* Short problem:
Starting at the line containing "Write part 3", copy each line exactly, ending with the line containing "mb.build('siding_lap', M['siding'], t, kind='stuff')". Leave out everything else.

* Task data:
>>>>>
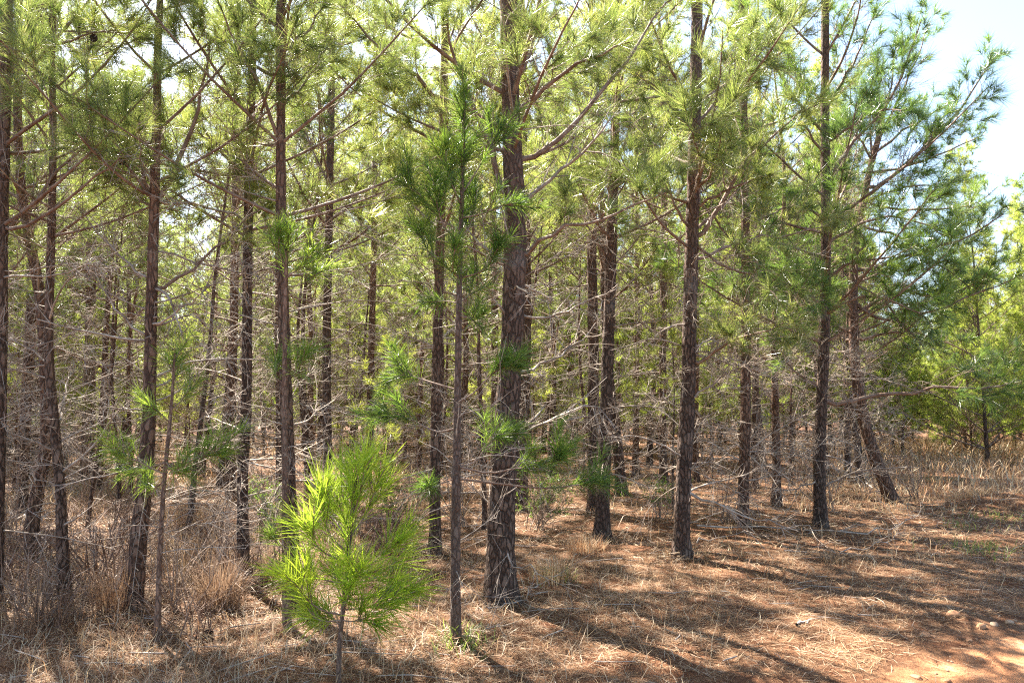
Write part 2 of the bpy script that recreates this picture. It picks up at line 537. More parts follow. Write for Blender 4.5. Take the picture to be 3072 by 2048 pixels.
<<<<<
>>>>>
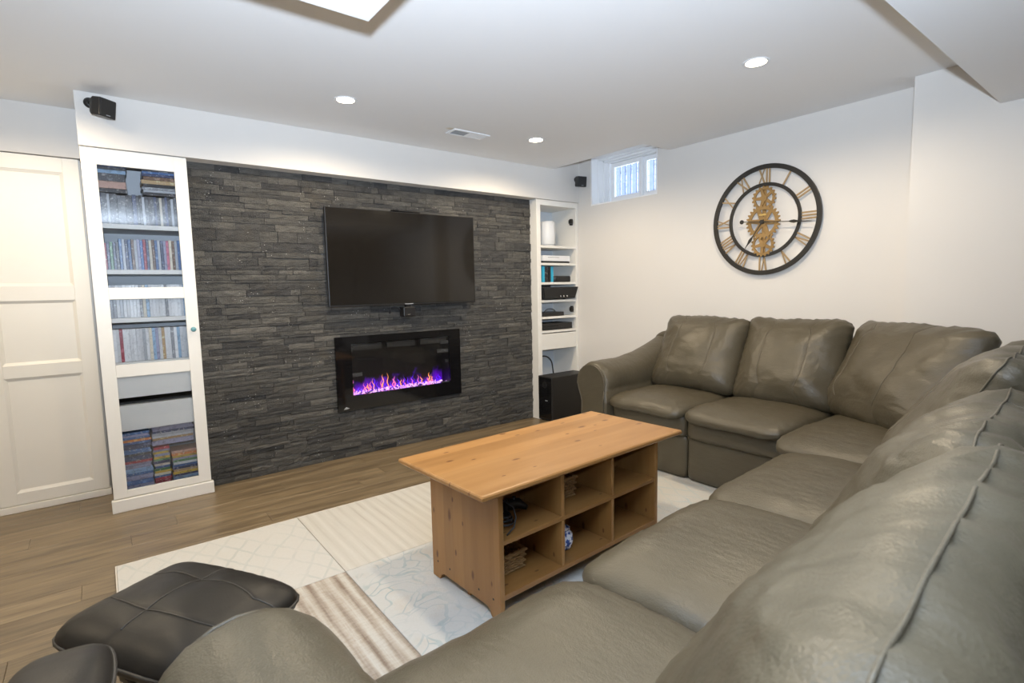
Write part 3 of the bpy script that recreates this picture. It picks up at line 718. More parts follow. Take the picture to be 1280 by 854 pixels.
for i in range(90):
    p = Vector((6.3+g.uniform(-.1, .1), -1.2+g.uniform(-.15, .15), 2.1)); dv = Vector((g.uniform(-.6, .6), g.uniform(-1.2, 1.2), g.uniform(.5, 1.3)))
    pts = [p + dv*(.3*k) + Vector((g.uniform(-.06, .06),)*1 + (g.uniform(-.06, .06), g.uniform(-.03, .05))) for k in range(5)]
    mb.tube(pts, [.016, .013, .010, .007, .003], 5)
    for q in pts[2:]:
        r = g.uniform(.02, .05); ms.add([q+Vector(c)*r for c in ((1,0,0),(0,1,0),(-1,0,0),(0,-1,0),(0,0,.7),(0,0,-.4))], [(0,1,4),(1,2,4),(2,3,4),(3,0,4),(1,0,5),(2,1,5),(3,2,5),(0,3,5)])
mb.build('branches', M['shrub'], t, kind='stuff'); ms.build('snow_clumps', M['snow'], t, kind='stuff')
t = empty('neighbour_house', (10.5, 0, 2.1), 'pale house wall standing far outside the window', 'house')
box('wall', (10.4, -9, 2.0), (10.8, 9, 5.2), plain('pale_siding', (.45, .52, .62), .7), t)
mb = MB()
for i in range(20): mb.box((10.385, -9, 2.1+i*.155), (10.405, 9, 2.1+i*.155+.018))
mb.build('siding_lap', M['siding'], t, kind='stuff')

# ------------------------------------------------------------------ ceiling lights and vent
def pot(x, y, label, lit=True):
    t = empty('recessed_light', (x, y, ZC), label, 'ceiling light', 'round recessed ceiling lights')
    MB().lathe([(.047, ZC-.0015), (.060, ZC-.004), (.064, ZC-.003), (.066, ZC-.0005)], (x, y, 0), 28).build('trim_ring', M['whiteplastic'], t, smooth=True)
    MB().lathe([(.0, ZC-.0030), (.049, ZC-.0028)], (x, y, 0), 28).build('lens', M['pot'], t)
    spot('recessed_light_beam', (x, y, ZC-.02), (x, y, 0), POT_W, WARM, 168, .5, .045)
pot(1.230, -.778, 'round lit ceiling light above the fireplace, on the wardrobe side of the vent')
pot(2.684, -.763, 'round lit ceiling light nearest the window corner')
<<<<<
* Complete response:
Write part 3 of the bpy script that recreates this picture. It picks up at line 718. More parts follow. Take the picture to be 1280 by 854 pixels.
for i in range(90):
    p = Vector((6.3+g.uniform(-.1, .1), -1.2+g.uniform(-.15, .15), 2.1)); dv = Vector((g.uniform(-.6, .6), g.uniform(-1.2, 1.2), g.uniform(.5, 1.3)))
    pts = [p + dv*(.3*k) + Vector((g.uniform(-.06, .06),)*1 + (g.uniform(-.06, .06), g.uniform(-.03, .05))) for k in range(5)]
    mb.tube(pts, [.016, .013, .010, .007, .003], 5)
    for q in pts[2:]:
        r = g.uniform(.02, .05); ms.add([q+Vector(c)*r for c in ((1,0,0),(0,1,0),(-1,0,0),(0,-1,0),(0,0,.7),(0,0,-.4))], [(0,1,4),(1,2,4),(2,3,4),(3,0,4),(1,0,5),(2,1,5),(3,2,5),(0,3,5)])
mb.build('branches', M['shrub'], t, kind='stuff'); ms.build('snow_clumps', M['snow'], t, kind='stuff')
t = empty('neighbour_house', (10.5, 0, 2.1), 'pale house wall standing far outside the window', 'house')
box('wall', (10.4, -9, 2.0), (10.8, 9, 5.2), plain('pale_siding', (.45, .52, .62), .7), t)
mb = MB()
for i in range(20): mb.box((10.385, -9, 2.1+i*.155), (10.405, 9, 2.1+i*.155+.018))
mb.build('siding_lap', M['siding'], t, kind='stuff')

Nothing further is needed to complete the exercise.